Ces observations ne permettent pourtant pas de trancher la question. Ce n'est pas parce que l'intervention étatique peut être efficace qu'elle l'est nécessairement toujours. Ah, me répondra-t-on, mais Airbus, le TGV, Internet : voilà bien la preuve de l'efficacité de la politique industrielle! Certes, mais toute analyse globale doit aussi prendre en compte les échecs de l'intervention (Bull, le Minitel, le plan Câble, Concorde... sans parler des multiples plans de sauvetage de l'industrie minière, sidérurgique ou textile) : il ne s'agit pas de savoir si la politique industrielle a eu des conséquences positives (c'est indéniable) mais d'estimer si les avantages (les fois où l'Etat voit juste) l'emportent sur les inconvénients (les fois où il se trompe).

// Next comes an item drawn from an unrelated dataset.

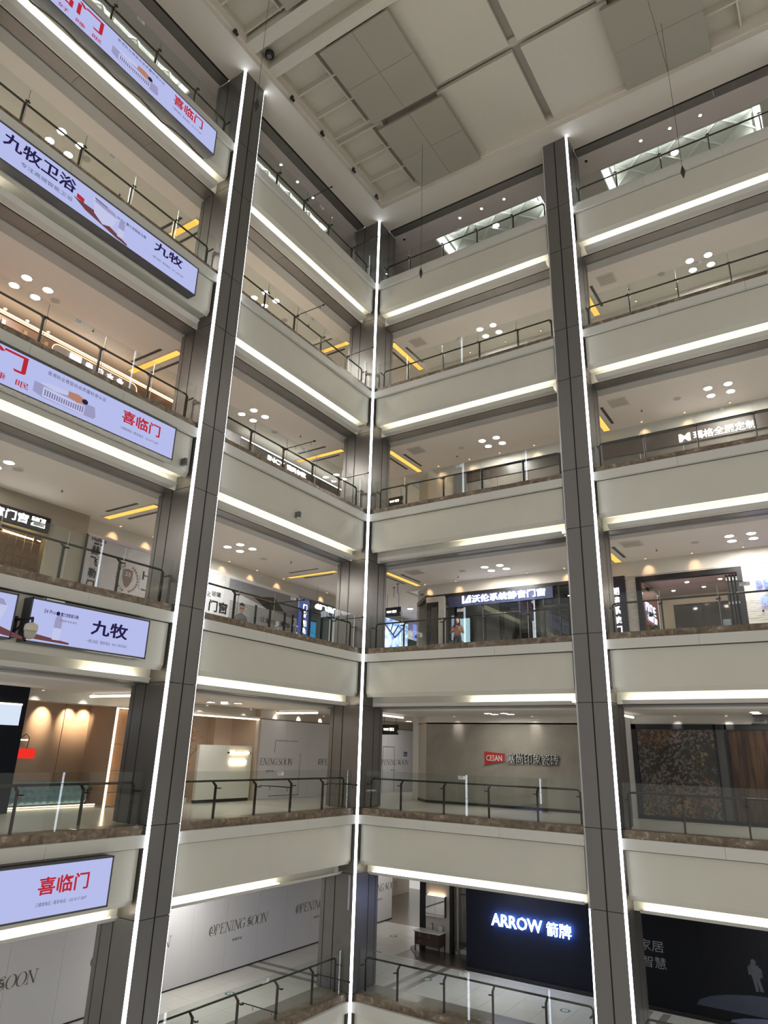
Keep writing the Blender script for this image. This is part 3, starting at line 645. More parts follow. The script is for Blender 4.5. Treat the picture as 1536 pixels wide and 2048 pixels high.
# vanity display
vw = thing('display_wall', 'pale display panel between dark fins holding mirror and vanity', 'display wall', (-.3, 5.95, Z1))
B(FR, -.74, .30, 5.85, 5.95, Z1 + .02, CEIL(1)).build('panel', mat('display_panel', (.62, .58, .54), .5, var=.02), vw)
B(FR, -1.02, -.74, 5.86, 5.95, Z1 + .02, CEIL(1)).build('fin', DARKM, vw); B(FR, .30, .40, 5.80, 6.0, Z1 + .02, CEIL(1)).build('fin', DARKM, vw)
dp = thing('display_platform', 'dark chamfered display floor under the vanity and shower', 'platform', (0, 5.8, Z1 - .003), kind='structure')
MB().poly([(-1.35, 5.72, Z1 - .003), (-.23, 4.41, Z1 - .003), (.02, 4.3, Z1 - .003), (1.66, 4.3, Z1 - .003), (1.66, 7.6, Z1 - .003), (-1.35, 7.6, Z1 - .003)], (0, 0, .012)).build('platform_edge', mat('walnut_edge', (.12, .085, .06), .35), dp)
MB().poly([(-1.12, 5.72, Z1 + .01), (-.10, 4.56, Z1 + .01), (.05, 4.5, Z1 + .01), (1.66, 4.5, Z1 + .01), (1.66, 7.5, Z1 + .01), (-1.12, 7.5, Z1 + .01)], (0, 0, .008)).build('platform', mat('dark_display_floor', (.075, .065, .058), .25), dp)
mc = thing('mirror_cabinet', 'two-door mirror cabinet on the pale display panel', 'mirror', (-.3, 5.8, Z1 + 1.15))
B(FR, -.66, .14, 5.71, 5.85, Z1 + 1.14, Z1 + 1.84).build('carcass', mat('dark_walnut', (.055, .032, .024), .4), mc)
MIR = mat('mirror_glass', (.85, .86, .86), .02, metal=1.0, var=0)
for a, b in ((-.66, -.263), (-.257, .14)): B(FR, a, b, 5.695, 5.71, Z1 + 1.14, Z1 + 1.84).build('door', MIR, mc)
ML = emis('mirror_light', (1.0, .70, .42), 10); B(FR, -.62, .10, 5.76, 5.82, Z1 + 1.842, Z1 + 1.855).build('light_strip', ML, mc)
va = thing('vanity_cabinet', 'walnut vanity cabinet with white basin top under the mirror', 'vanity', (-.35, 5.6, Z1))
WAL = MATS['dark_walnut']
B(FR, -.92, .12, 5.33, 5.83, Z1 + .24, Z1 + .66).build('carcass', WAL, va)
for (a, b, c, d_) in ((-.90, -.52, .47, .64), (-.50, .10, .47, .64), (-.90, .10, .26, .45)):
    o = B(FR, a, b, 5.31, 5.33, Z1 + c, Z1 + d_).build('drawer', WAL, va); B(FR, a + .20, a + .215, 5.295, 5.31, Z1 + c + .04, Z1 + c + .14).build('handle', STEEL, o)
m = MB().box(FR, -.96, .16, 5.28, 5.84, Z1 + .66, Z1 + .69); m.build('basin_top', mat('white_ceramic', (.85, .83, .80), .15, var=0), va, bevel=.008)
MB().lathe(FR(-.4, 5.55, Z1 + .688), [(.21, .006), (.19, .002), (.05, .001)], 20).build('basin', MATS['white_ceramic'], va)
for u in (-.90, .10): MB().box(FR, u - .015, u + .015, 5.35, 5.38, Z1 + .02, Z1 + .24).box(FR, u - .015, u + .015, 5.78, 5.81, Z1 + .02, Z1 + .24).build('leg', DARKM, va)
MB().tube([FR(-.36, 5.72, Z1 + .69), FR(-.36, 5.72, Z1 + .90), FR(-.36, 5.68, Z1 + .93), FR(-.36, 5.60, Z1 + .92)], .014, 8).build('tap', DARKM, va, smooth=True)
t = thing('framed_card', 'small white framed card standing on the basin top', 'card', (-.05, 5.72, Z1 + .692))
MB().box(FR, -.14, .04, 5.72, 5.735, Z1 + .694, Z1 + .86).build('card', STICK, t); B(FR, -.145, .045, 5.734, 5.742, Z1 + .693, Z1 + .865).build('frame', STEEL, t)
sh = thing('shower_cabin', 'glass shower cabin with round chrome post beside the black wall', 'shower', (.9, 6.4, Z1 + .02))
MB().lathe((.50, 6.05, Z1 + .02), [(.16, 0), (.16, .10), (.05, .12), (.05, 2.3)], 16).build('post', STEEL, sh, smooth=False)
for a in (.44, .56): MB().tube([FR(a, 6.0, Z1 + .12), FR(a, 6.0, Z1 + 2.4)], .018, 6).build('rail', STEEL, sh)
B(FR, .62, 1.6, 6.1, 6.11, Z1 + .1, Z1 + 2.2).build('glass_pane', SHOPGLASS, sh); B(FR, .62, 1.6, 6.0, 7.3, Z1 + .02, Z1 + .14).build('tray', MATS['white_ceramic'], sh)
MB().tube([FR(.6, 6.1, Z1 + 1.95), FR(1.6, 6.1, Z1 + 2.02)], .014, 6).build('bar', DARKM, sh)
wallbox(FR, -1.1, 2.2, 7.6, 7.7, Z1, CEIL(1), mat('grey_stone_wall', (.40, .38, .35), .5, var=.12, scale=2), 'wall_back', 'grey stone-look wall behind the shower cabin')
wallbox(FR, -1.12, -1.02, 7.6, 15, Z1, CEIL(1), BEIGE, 'wall_right', 'beige wall along the corridor, lowest gallery')
for i, (u, d) in enumerate(((-.3, 5.45), (.9, 6.6), (.2, 4.9))): wash(FR, u, d + .22, CEIL(1) - .1, '%s warm spot over the vanity display' % ('first', 'second', 'third')[i], 14, (1, .78, .55))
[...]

Et même si le bilan est positif, il faut aussi chercher à savoir si les sommes consacrées à la politique industrielle n'aurait pas été mieux employées ailleurs - éternel problème du coût d'opportunité : les milliards dépensés en subventions auraient pu être mieux utilisés pour augmenter les dépenses d'enseignement et de recherche (alternative avancée par Piketty dans sa chronique). Elles auraient aussi pu bénéficier à toutes les entreprises, par exemple en baissant l'impôt sur les bénéfices ou le coût du travail, sans que l'Etat se mêle de désigner plus ou moins arbitrairement les "secteurs d'avenir à forte valeur ajoutée" (qui ne le sont d'ailleurs pas).

Personnellement, je suis de plus en plus sceptique quant aux bienfaits de la politique industrielle : le spectacle de fonds publics généreusement accordés aux grandes entreprises sous les applaudissement de la gauche et le sourire narquois du patronat (qui dénoncera ensuite avec vigueur toute intervention de l'Etat dans la sphère économique) me met vraiment mal à l'aise. Et j'ai tendance à partager les craintes de Piketty concernant l'AII, projet d'autant plus douteux qu'il existe déjà en France une agence chargée sépcifiquement de promouvoir l'innovation. Il aurait sans doute (je parle sous le contrôle des lecteurs qui s'y connaissent plus que moi en ces matières) été plus simple d'augmenter les fonds de l'Anvar - et au besoin d'élargir son périmètre d'action. Mais, évidemment, l'effet médiatique aurait été moindre.

Cela dit, il est possible de sauver le projet avec un argument un peu pervers, avancé il y a déjà longtemps par Paul Krugman : en période de faible croissance, la pression populaire pour "faire quelque chose" contre le libre-échange/la mondialisation/les délocalisations pèse fortement sur les politiques; le risque que des solutions protectionnistes vraiment dangereuses soient prises augmentent; dès lors, une politique industrielle limitée est le moindre de deux maux. Après tout, ce serait bien le diable si les milliards d'euros dépensés ne permettaient pas d'obtenir au moins quelques résultats positifs.

Add. (12/01) : Versac consacre une très détaillée et très intéressante note à ce sujet, en notant que Chirac cherche à reprendre en main un dossier qui avait été jusqu'alors porté par Matignon et Bercy. Par ailleurs, Le Canard Enchaîné rapporte ce matin que le financement de l'AII sur les recettes de privatisations contredit la loi de finances pour 2005, qui indique que ces recettes ne devront servir qu'au désendettement et à la dotation en capital des entreprises publiques. Enfin, Antoine et jck notent en commentaires que le court-termisme avéré ou non des marchés financiers n'empêche pas des entreprises de lever des fonds pour des projets de long terme. Ils ont raison : ma formule était par trop définitive, et l'intervention publique se justifie beaucoup plus facilement en se basant sur les externalités et les effets d'entraînement.